Begin with the first line and repeat exactly through the line containing "corner', 'plank', side=(1,0,0))"; leave every image out.

*ENTRIES PROVIDED*:

◆ ◆ ◆

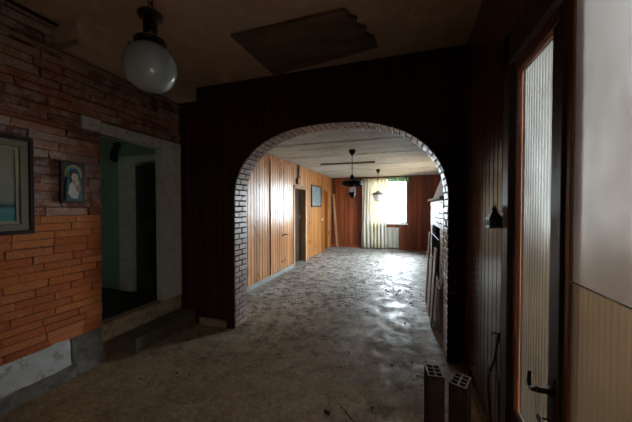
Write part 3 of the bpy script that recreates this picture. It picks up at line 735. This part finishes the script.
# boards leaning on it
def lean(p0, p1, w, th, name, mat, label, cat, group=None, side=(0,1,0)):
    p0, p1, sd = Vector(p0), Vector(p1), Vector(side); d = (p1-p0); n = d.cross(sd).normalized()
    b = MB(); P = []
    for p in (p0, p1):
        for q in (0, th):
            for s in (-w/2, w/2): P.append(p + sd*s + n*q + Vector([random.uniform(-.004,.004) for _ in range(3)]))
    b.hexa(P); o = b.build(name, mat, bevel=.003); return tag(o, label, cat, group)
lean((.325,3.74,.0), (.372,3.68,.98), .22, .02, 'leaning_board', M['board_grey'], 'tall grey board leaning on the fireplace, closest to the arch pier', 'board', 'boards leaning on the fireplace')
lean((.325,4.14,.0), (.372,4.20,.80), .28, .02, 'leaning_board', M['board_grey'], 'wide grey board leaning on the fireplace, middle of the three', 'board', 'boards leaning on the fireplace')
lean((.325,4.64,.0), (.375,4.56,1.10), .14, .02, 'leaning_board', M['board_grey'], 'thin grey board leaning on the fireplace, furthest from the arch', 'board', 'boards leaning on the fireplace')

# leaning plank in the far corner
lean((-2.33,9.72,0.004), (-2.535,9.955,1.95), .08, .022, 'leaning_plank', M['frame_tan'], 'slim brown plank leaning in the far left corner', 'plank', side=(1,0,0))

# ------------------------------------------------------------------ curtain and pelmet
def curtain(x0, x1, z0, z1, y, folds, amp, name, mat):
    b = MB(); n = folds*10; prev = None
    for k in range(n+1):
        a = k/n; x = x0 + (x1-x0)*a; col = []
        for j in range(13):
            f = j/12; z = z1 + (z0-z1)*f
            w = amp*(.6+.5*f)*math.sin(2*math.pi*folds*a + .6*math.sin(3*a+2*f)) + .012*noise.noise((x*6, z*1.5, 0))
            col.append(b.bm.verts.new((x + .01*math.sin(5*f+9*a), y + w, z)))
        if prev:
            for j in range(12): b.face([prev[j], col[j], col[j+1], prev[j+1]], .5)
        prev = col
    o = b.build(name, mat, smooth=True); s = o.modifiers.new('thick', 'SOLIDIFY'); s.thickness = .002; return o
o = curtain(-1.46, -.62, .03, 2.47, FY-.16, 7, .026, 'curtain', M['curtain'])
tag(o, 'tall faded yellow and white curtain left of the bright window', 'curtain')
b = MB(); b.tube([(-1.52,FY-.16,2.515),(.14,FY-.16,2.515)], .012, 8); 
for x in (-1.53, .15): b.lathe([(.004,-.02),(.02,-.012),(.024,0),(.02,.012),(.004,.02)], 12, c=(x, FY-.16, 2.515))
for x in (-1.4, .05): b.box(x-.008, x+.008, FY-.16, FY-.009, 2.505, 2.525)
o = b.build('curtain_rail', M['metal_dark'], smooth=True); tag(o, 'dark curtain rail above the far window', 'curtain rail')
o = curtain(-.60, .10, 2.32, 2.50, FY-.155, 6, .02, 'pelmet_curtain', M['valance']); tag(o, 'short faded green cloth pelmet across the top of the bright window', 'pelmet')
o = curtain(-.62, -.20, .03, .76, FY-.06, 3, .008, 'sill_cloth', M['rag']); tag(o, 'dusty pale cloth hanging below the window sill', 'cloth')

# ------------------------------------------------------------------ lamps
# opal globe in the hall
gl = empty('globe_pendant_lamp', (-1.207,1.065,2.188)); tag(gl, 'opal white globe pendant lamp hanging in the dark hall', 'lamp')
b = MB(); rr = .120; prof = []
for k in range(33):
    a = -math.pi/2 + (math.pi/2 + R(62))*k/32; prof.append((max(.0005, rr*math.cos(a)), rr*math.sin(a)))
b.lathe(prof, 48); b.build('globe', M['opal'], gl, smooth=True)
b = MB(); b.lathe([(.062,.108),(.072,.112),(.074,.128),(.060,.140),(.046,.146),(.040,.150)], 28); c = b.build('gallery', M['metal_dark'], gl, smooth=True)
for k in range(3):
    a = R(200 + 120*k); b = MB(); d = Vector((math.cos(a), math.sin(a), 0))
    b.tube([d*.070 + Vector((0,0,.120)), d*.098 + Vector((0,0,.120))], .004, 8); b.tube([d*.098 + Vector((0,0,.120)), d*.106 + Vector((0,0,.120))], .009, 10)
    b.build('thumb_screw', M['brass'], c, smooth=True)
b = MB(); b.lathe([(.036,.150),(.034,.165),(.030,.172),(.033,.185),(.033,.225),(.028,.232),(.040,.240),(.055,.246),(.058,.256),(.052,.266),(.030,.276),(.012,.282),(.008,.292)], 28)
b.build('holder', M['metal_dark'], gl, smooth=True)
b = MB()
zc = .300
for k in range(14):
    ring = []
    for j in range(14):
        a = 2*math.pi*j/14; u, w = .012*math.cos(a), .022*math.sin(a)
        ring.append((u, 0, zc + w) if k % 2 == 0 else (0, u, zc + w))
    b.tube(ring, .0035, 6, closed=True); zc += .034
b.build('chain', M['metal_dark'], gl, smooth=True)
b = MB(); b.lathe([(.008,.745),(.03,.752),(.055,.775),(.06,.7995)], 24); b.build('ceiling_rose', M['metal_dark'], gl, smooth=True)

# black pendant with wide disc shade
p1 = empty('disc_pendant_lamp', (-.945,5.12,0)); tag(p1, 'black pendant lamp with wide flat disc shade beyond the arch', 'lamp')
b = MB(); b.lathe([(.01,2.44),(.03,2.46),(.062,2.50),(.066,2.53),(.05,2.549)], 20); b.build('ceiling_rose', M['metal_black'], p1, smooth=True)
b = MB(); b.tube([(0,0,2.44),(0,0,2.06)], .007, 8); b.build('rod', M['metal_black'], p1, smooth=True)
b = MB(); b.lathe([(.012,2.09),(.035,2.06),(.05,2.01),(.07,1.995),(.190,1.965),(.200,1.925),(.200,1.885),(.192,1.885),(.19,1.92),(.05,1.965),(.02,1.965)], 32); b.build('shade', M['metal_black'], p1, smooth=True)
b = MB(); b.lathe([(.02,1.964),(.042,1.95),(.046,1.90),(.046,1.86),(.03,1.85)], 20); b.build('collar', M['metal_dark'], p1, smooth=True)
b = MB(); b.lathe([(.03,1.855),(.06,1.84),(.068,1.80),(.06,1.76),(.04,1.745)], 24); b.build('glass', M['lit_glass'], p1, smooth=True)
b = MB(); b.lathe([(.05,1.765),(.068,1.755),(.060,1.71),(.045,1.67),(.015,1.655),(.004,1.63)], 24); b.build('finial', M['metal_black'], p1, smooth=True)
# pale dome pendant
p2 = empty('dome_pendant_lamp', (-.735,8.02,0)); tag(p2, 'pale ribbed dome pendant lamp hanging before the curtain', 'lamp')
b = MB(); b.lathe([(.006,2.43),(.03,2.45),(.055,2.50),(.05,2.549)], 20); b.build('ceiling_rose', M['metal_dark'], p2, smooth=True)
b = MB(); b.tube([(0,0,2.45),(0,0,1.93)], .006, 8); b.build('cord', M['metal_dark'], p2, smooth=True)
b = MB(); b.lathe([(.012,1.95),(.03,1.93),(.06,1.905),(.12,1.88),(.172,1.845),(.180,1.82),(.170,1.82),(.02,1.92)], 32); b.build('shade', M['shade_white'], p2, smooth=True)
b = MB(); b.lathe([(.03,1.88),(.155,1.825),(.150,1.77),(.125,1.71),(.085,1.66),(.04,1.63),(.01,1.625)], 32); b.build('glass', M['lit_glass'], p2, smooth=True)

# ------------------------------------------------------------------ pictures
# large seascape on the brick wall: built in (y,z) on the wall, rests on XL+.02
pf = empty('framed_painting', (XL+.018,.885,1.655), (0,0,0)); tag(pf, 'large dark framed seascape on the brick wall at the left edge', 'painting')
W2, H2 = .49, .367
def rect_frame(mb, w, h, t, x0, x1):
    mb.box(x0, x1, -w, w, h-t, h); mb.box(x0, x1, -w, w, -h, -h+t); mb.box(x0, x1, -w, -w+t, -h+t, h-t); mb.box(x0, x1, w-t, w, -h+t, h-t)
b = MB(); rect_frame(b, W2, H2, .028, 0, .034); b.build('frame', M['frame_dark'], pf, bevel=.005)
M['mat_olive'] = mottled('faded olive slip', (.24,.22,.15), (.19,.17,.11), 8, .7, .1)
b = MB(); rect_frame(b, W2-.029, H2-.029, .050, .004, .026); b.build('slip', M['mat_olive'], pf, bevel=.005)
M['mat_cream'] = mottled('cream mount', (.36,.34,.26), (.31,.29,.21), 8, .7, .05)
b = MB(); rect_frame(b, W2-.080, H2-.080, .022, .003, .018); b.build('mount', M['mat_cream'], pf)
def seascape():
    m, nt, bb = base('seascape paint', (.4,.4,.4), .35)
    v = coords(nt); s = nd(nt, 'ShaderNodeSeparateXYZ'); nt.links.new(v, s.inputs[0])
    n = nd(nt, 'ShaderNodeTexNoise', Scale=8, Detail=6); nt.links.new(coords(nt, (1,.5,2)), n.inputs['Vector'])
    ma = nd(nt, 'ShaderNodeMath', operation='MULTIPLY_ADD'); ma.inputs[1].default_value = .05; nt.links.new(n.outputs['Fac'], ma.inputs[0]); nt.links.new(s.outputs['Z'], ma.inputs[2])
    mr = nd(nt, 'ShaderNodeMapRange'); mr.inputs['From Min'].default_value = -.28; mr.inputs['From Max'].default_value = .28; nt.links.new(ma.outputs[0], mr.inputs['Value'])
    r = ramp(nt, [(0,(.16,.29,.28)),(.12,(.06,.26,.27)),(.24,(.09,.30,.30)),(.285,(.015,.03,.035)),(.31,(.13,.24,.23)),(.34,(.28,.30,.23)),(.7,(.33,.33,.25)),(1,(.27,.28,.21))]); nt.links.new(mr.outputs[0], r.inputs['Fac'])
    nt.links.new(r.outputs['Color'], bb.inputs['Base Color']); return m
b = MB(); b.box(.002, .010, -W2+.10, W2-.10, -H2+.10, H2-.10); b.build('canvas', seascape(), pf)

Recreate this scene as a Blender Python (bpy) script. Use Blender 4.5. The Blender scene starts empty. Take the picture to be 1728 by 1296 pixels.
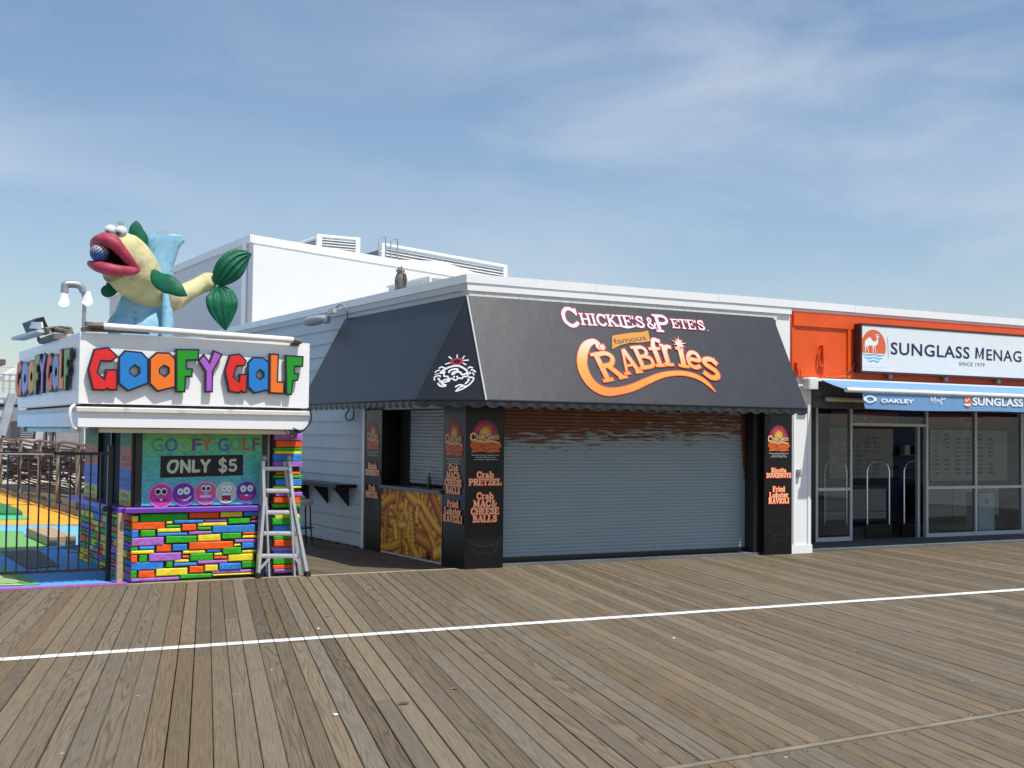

◆ ◆ ◆

*COMPLETE ANSWER*:
Write part 3 of the bpy script that recreates this picture. It picks up at line 735. This part finishes the script.
# boards leaning on it
def lean(p0, p1, w, th, name, mat, label, cat, group=None, side=(0,1,0)):
    p0, p1, sd = Vector(p0), Vector(p1), Vector(side); d = (p1-p0); n = d.cross(sd).normalized()
    b = MB(); P = []
    for p in (p0, p1):
        for q in (0, th):
            for s in (-w/2, w/2): P.append(p + sd*s + n*q + Vector([random.uniform(-.004,.004) for _ in range(3)]))
    b.hexa(P); o = b.build(name, mat, bevel=.003); return tag(o, label, cat, group)
lean((.325,3.74,.0), (.372,3.68,.98), .22, .02, 'leaning_board', M['board_grey'], 'tall grey board leaning on the fireplace, closest to the arch pier', 'board', 'boards leaning on the fireplace')
lean((.325,4.14,.0), (.372,4.20,.80), .28, .02, 'leaning_board', M['board_grey'], 'wide grey board leaning on the fireplace, middle of the three', 'board', 'boards leaning on the fireplace')
lean((.325,4.64,.0), (.375,4.56,1.10), .14, .02, 'leaning_board', M['board_grey'], 'thin grey board leaning on the fireplace, furthest from the arch', 'board', 'boards leaning on the fireplace')

# leaning plank in the far corner
lean((-2.33,9.72,0.004), (-2.535,9.955,1.95), .08, .022, 'leaning_plank', M['frame_tan'], 'slim brown plank leaning in the far left corner', 'plank', side=(1,0,0))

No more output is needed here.